### PROVIDED DATA:
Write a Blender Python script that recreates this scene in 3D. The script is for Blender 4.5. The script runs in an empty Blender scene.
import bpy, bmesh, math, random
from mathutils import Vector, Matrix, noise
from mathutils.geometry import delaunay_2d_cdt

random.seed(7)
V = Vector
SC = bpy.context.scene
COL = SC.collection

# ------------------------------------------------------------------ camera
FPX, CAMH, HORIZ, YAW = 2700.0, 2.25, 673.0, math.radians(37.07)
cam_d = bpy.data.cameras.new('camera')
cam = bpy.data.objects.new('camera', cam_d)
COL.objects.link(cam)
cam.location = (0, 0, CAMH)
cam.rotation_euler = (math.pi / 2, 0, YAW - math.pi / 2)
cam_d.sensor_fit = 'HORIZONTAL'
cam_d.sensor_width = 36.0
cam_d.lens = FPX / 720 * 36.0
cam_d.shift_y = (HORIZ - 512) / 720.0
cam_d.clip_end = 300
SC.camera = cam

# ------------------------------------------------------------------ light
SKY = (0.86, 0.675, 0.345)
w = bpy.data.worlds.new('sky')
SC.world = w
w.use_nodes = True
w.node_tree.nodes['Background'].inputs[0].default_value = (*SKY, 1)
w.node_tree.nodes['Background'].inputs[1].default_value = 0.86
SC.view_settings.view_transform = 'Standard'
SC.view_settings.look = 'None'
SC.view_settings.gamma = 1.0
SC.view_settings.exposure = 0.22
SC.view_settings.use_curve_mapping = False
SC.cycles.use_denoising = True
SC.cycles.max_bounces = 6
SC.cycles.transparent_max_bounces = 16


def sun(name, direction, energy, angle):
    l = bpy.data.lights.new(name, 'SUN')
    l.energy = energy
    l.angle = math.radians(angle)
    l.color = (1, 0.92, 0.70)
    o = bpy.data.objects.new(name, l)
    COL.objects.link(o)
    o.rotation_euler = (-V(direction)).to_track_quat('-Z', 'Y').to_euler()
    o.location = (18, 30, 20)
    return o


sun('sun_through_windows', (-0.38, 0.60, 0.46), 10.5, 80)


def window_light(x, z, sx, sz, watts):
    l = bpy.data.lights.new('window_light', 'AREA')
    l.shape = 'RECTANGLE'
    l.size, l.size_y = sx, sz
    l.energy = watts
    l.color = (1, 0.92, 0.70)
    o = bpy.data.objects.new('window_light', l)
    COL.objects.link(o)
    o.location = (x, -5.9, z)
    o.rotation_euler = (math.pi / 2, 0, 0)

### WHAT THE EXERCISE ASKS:
Verbatim output is expected for the lines from the start of the data to the line in which "COL = SC.collection" appears, both included.

### REPLY TO THE EXERCISE:
Write a Blender Python script that recreates this scene in 3D. The script is for Blender 4.5. The script runs in an empty Blender scene.
import bpy, bmesh, math, random
from mathutils import Vector, Matrix, noise
from mathutils.geometry import delaunay_2d_cdt

random.seed(7)
V = Vector
SC = bpy.context.scene
COL = SC.collection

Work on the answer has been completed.